1. The out-of-court statements were admissible under basic principles of the law of evidence and conspiracy, regardless of whether or not § 241 encompasses conspiracies to cast fraudulent votes in state and local elections. Pp. 417 U. S. 214-222.

(a) The statements were not hearsay, since they were not offered in evidence to prove the truth of the matter asserted; hence their admissibility was governed by the rule that acts of one alleged conspirator can be admitted into evidence against the other conspirators, if relevant to prove the existence of the conspiracy, even though they may have occurred after the conspiracy ended. Lutwak v. United States,344 U. S. 604. Pp. 417 U. S. 219-221.

(b) Since the statements were not hearsay, the jury did not have to make a preliminary finding that the conspiracy charged

Page 417 U. S. 212

was still in progress before it could consider them as evidence against the other defendants, and accordingly the statements were admissible if relevant to prove the conspiracy charged. P. 417 U. S. 221.

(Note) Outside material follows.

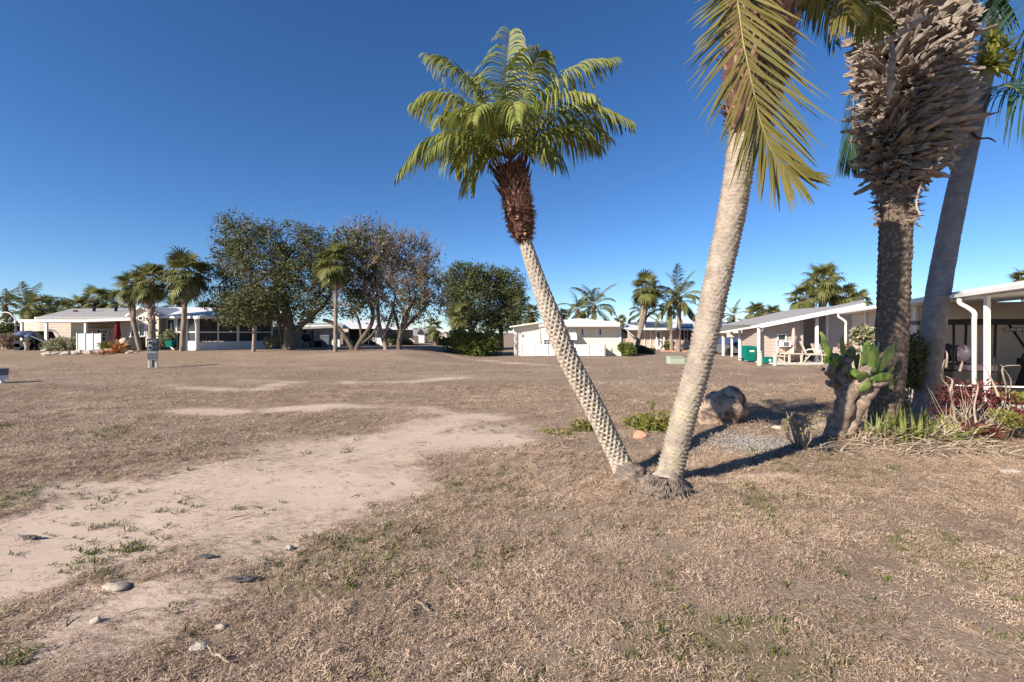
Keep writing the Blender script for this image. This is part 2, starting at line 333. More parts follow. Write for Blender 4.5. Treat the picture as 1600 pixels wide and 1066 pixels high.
def blades(n, rad, l0, l1, w, e0, e1, m, seed):
    rg = np.random.default_rng(seed); a = rg.uniform(0, 2 * np.pi, n); r = rad * np.sqrt(rg.uniform(0, 1, n)); b = np.stack([r * np.cos(a), r * np.sin(a), rg.uniform(-.004, .004, n)], -1)
    h = rg.uniform(0, 2 * np.pi, n); e = np.radians(rg.uniform(e0, e1, n)); ln = rg.uniform(l0, l1, n); ww = w * rg.uniform(.6, 1.4, n)
    d = np.stack([np.cos(h) * np.cos(e), np.sin(h) * np.cos(e), np.sin(e)], -1); s = np.stack([-np.sin(h), np.cos(h), rg.uniform(-.4, .4, n)], -1) * ww[:, None] / 2
    mid = b + d * ln[:, None] * .55; tip = mid + (d + np.array([0, 0, -.55])) * ln[:, None] * .5 + rg.uniform(-.006, .006, (n, 3))
    V = np.concatenate([np.stack([b - s, b + s, mid + s * .9, mid - s * .9], 1), np.stack([mid - s * .9, mid + s * .9, tip + s * .15, tip - s * .15], 1)], 0)
    me = arr_mesh('tuft', V, 4, m); return bpy.data.objects.new('tuft', me)
rg = np.random.default_rng(11)
def field(n, y0, y1, fx=1.25, mx=2.5):
    t = rg.uniform(0, 1, n); y = np.sqrt(y0 ** 2 + t * (y1 ** 2 - y0 ** 2)); x = rg.uniform(-1, 1, n) * (y * fx + mx); return x, y
def put(name, src, n, y0, y1, keep, s0, s1, tilt=.25):
    x, y = field(n, y0, y1); k = rg.uniform(0, 1, n) < keep(x, y); x, y = x[k], y[k]; n = len(x)
    z = ground_z(x, y) - .004
    rut = ((fbm(x * 6, y * 6, 61, 4) - .5) * .035) * (1 - ss(8, 18, y)); z = z + rut * (1 - .55 * sand_mask(x, y))
    rot = np.stack([rg.normal(0, tilt, n), rg.normal(0, tilt, n), rg.uniform(0, 6.28, n)], -1)
    return scatter(name, src, np.stack([x, y, z], -1), rot, rg.uniform(s0, s1, n))
def dens(x, y): 
    s = sand_mask(x, y); return (.012 + np.clip(1.0 - 1.7 * s, .0, 1) ** 1.1) * (.35 + .65 * ss(.3, .55, fbm(x * 1.6, y * 1.6, 71, 4))) * (.12 + .88 * ss(.40, .58, fbm(x * 8, y * 8, 73, 3)))
for i in range(4):
    put('dry_turf', blades(46, .075, .012, .040, .0028, -8, 44, M['blade'], 100 + i), 32000, 1.6, 7.0, dens, .7, 1.3, .3)
for i in range(2):
    put('dry_turf', blades(40, .15, .015, .05, .006, -5, 45, M['blade'], 110 + i), 26000, 6.6, 16, lambda x, y: dens(x, y) * (1 - .5 * ss(12, 16, y)), .8, 1.4)
put('dry_turf', blades(26, .30, .03, .07, .012, 0, 40, M['blade'], 115), 22000, 14, 34, lambda x, y: dens(x, y) * (1 - ss(22, 34, y)) * .8, .7, 1.3)
put('green_weeds', blades(26, .055, .02, .06, .006, 10, 75, M['bladegreen'], 121), 26000, 1.6, 9, lambda x, y: green_mask(x, y) * .55 + (.022 + .15 * (1 - ss(2.2, 5.5, y)) * ss(.5, .7, fbm(x * 3, y * 3, 59, 3))) * (1 - sand_mask(x, y)), .6, 1.3)
put('straw_litter', blades(7, .25, .04, .14, .0035, -4, 10, M['straw'], 131), 9000, 1.6, 10, lambda x, y: .22 * (1 - .6 * sand_mask(x, y)) + .45 * ss(1, 3.5, x) * ss(.45, .6, fbm(x, y, 77, 3)), .6, 1.3, .05)

# ================================================================== PALMS: shared pieces
def curve(pts, n):                                         # Catmull-Rom through pts
    pts = [Vector(p) for p in pts]; P_ = [pts[0] * 2 - pts[1]] + pts + [pts[-1] * 2 - pts[-2]]; out = []
    m = len(pts) - 1
    for i in range(n + 1):
        u = i / n * m; k = min(int(u), m - 1); t = u - k; a, b, c, d = P_[k:k + 4]
        out.append(.5 * ((2 * b) + (c - a) * t + (2 * a - 5 * b + 4 * c - d) * t * t + (3 * b - a - 3 * c + d) * t ** 3))
    return out
def trunk_mesh(name, pts, rads, rows, cols, disp, m):      # disp(u 0..1 about the trunk, v metres up) -> outward offset, baked attribute
    c = np.array(curve(pts, rows)); rr = np.interp(np.linspace(0, 1, rows + 1), np.linspace(0, 1, len(rads)), rads)
    T = np.gradient(c, axis=0); T /= np.linalg.norm(T, axis=1)[:, None]; v = np.concatenate([[0], np.cumsum(np.linalg.norm(np.diff(c, axis=0), axis=1))])
    ref = np.array([1., 0, 0]); U = ref - T * (T @ ref)[:, None]; U /= np.linalg.norm(U, axis=1)[:, None]; W_ = np.cross(T, U)
    u = np.arange(cols) / cols; uu, vv = np.meshgrid(u, v); d, a = disp(uu, vv)
    r = rr[:, None] + d; ang = uu * 2 * np.pi
    V = c[:, None, :] + r[..., None] * (np.cos(ang)[..., None] * U[:, None, :] + np.sin(ang)[..., None] * W_[:, None, :])
    idx = np.arange((rows + 1) * cols).reshape(rows + 1, cols); nx_ = np.roll(idx, -1, 1)
    F = np.stack([idx[:-1], nx_[:-1], nx_[1:], idx[1:]], -1).reshape(-1, 4).tolist() + [idx[-1].tolist()]
    me = bpy.data.meshes.new(name); me.from_pydata(V.reshape(-1, 3).tolist(), [], F); me.update()
    at = me.attributes.new('scar_shade', 'FLOAT', 'POINT'); at.data.foreach_set('value', np.clip(a, 0, 1).reshape(-1).astype(np.float32))  # dark tone: leaf scars and fibre, plus painted shade in the hollows
    me.polygons.foreach_set('use_smooth', [True] * len(me.polygons)); me.materials.append(m); return me
def unoise(u, v, fu, fv, seed):                            # noise that closes round the trunk
    a = u * 2 * np.pi; return .5 * (fbm(np.cos(a) * fu + v * .13, v * fv + np.sin(a) * fu, seed, 3) + fbm(np.sin(a) * fu + 9.1, v * fv - np.cos(a) * fu + v * .2, seed + 5, 3))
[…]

(c) Even if the federal conspiracy ended on May 27, the fact that two of the petitioners perjured themselves at the local election contest hearing was relevant and admissible to prove the underlying motive of the conspiracy. Accordingly, in order to rule on petitioners' challenge to the admissibility of this evidence, there was no need for the Court of Appeals, and there is no need for this Court, to decide whether petitioners' conspiracy ended on May 27 for purposes of federal jurisdiction or whether § 241 applies to conspiracies to cast fraudulent votes in local elections. Pp. 417 U. S. 221-222.

2. The evidence amply supports the verdict that each of the petitioners engaged in the conspiracy with the intent of having false votes cast for the federal candidates. Pp. 417 U. S. 222-228.

(a) The fact that petitioners' primary motive was to affect the result in the local, rather than the federal, election has no significance, since although a single conspiracy may have several purposes, if one of them -- whether primary or secondary -- violates a federal law, the conspiracy is unlawful under federal law. Pp. 417 U. S. 225-226.

(b) That the petitioners may have had no purpose to change the outcome of the federal election is irrelevant, since that is not the specific intent required under § 241, but rather the intent to have false votes cast, and thereby to injure the right of all voters in a federal election to have their expressions of choice given full value, without dilution or distortion by fraudulent balloting. Pp. 417 U. S. 226-227.

(c) Even assuming, arguendo, that § 241 is limited to conspiracies to cast false votes for federal candidates, it was not plain error for the District Court's jury instructions not to focus specifically upon the federal conspiracy, since, in view of the fact that the prosecution's case showed a single conspiracy to cast entire slates of false votes and the defense consisted primarily of a challenge to the Government witnesses' credibility, it is inconceivable that, even if charged by more specific instructions, the jury could have found a conspiracy to cast false votes for local offices without also finding a similar conspiracy affecting the federal offices. Pp. 417 U. S. 227-228.

481 F.2d 685, affirmed.

Page 417 U. S. 213

MARSHALL, J., delivered the opinion of the Court, in which BURGER, C.J., and WHITE, STEWART, BLACKMUN, POWELL, and REHNQUIST, JJ., joined. DOUGLAS, J., filed a dissenting opinion, in which BRENNAN, J., joined, post, p. 417 U. S. 228.